»»

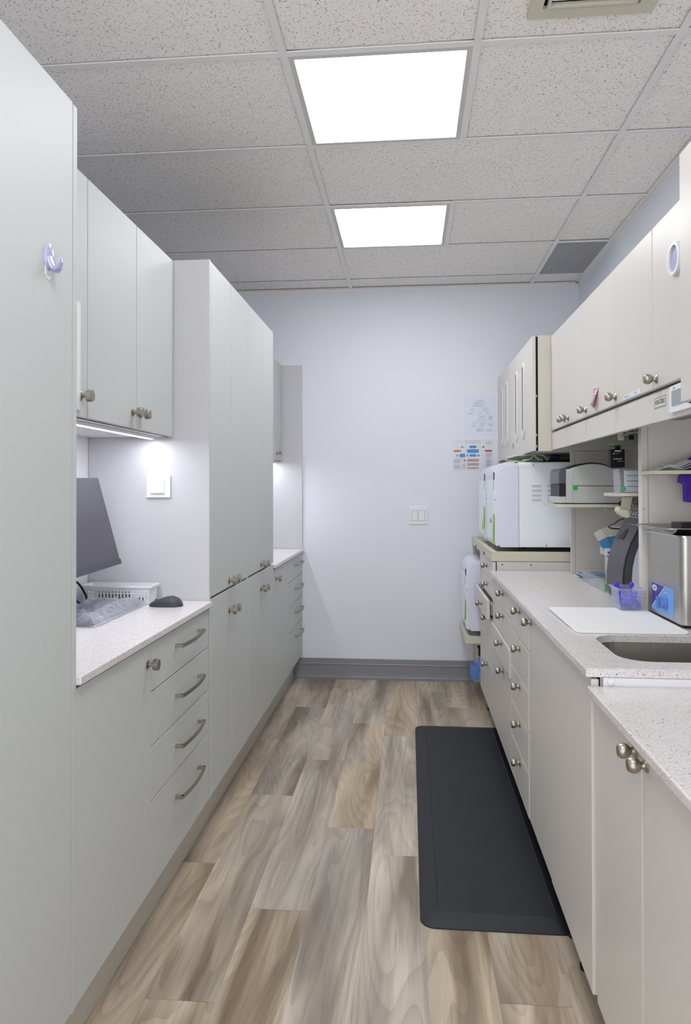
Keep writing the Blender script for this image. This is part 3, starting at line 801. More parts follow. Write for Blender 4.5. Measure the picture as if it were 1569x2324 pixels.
# lower unit nearest the camera
LC = .845
t = thing('base_cabinet', 'two-door grey base cabinet with paired ball knobs, bottom right', 'cabinet', (.8, 1.37, 0))
obj('body', MB().box(.455, RX-.002, 1.045, 1.6945, BZ, LC-.021), CARC, t, smooth=False)
d = frontR('door', t, DX+.008, 1.368, 1.697, BZ-.01, LC-.024); knobR(d, DX+.008, 1.400, .803)
d = frontR('door', t, DX+.008, 1.045, 1.368, BZ-.01, LC-.024); knobR(d, DX+.008, 1.340, .799)
base_legs(t, 1.1, 1.6)
t = thing('base_cabinet', 'grey base cabinet at the near end of the right row, out of frame', 'cabinet', (.8, .85, 0))
obj('body', MB().box(.455, RX-.002, .62, 1.0445, BZ, LC-.021), CARC, t, smooth=False)
frontR('door', t, DX+.008, .62, 1.045, BZ-.01, LC-.024)
base_legs(t, .65, 1.0)
obj('countertop', MB().box(.414, RX-.001, .60, 1.6985, LC-.020, LC, bev=.003), QUARTZ, None, 'lower white speckled quartz countertop at the bottom right', 'countertop')

# ---- far steriliser bay
t = thing('steriliser_bay', 'open grey bay against the far wall holding the low steriliser', 'cabinet', (.8, 4.56, 0))
obj('side_panel', MB().box(.428, RX-.002, WY-.020, WY-.002, .145, .929), LAMR2, t, smooth=False)
obj('lower_panel', MB().box(.442, .455, 4.31, WY-.022, .150, .366), CARC, t, smooth=False)
obj('back_panel', MB().box(1.10, 1.118, 4.31, WY-.022, .12, .929), CARC, t, smooth=False)
obj('valve', MB().box(.425, .442, 4.40, 4.46, .27, .315, bev=.004).cyl((.42, 4.44, .325), (.442, 4.44, .325), .007), BLACK, t, label='black valve')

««

THE PROBLEM> From start to finish, output the listing exactly, but omit its pictures.

ANSWER IN FULL>
Keep writing the Blender script for this image. This is part 3, starting at line 801. More parts follow. Write for Blender 4.5. Measure the picture as if it were 1569x2324 pixels.
# lower unit nearest the camera
LC = .845
t = thing('base_cabinet', 'two-door grey base cabinet with paired ball knobs, bottom right', 'cabinet', (.8, 1.37, 0))
obj('body', MB().box(.455, RX-.002, 1.045, 1.6945, BZ, LC-.021), CARC, t, smooth=False)
d = frontR('door', t, DX+.008, 1.368, 1.697, BZ-.01, LC-.024); knobR(d, DX+.008, 1.400, .803)
d = frontR('door', t, DX+.008, 1.045, 1.368, BZ-.01, LC-.024); knobR(d, DX+.008, 1.340, .799)
base_legs(t, 1.1, 1.6)
t = thing('base_cabinet', 'grey base cabinet at the near end of the right row, out of frame', 'cabinet', (.8, .85, 0))
obj('body', MB().box(.455, RX-.002, .62, 1.0445, BZ, LC-.021), CARC, t, smooth=False)
frontR('door', t, DX+.008, .62, 1.045, BZ-.01, LC-.024)
base_legs(t, .65, 1.0)
obj('countertop', MB().box(.414, RX-.001, .60, 1.6985, LC-.020, LC, bev=.003), QUARTZ, None, 'lower white speckled quartz countertop at the bottom right', 'countertop')

# ---- far steriliser bay
t = thing('steriliser_bay', 'open grey bay against the far wall holding the low steriliser', 'cabinet', (.8, 4.56, 0))
obj('side_panel', MB().box(.428, RX-.002, WY-.020, WY-.002, .145, .929), LAMR2, t, smooth=False)
obj('lower_panel', MB().box(.442, .455, 4.31, WY-.022, .150, .366), CARC, t, smooth=False)
obj('back_panel', MB().box(1.10, 1.118, 4.31, WY-.022, .12, .929), CARC, t, smooth=False)
obj('valve', MB().box(.425, .442, 4.40, 4.46, .27, .315, bev=.004).cyl((.42, 4.44, .325), (.442, 4.44, .325), .007), BLACK, t, label='black valve')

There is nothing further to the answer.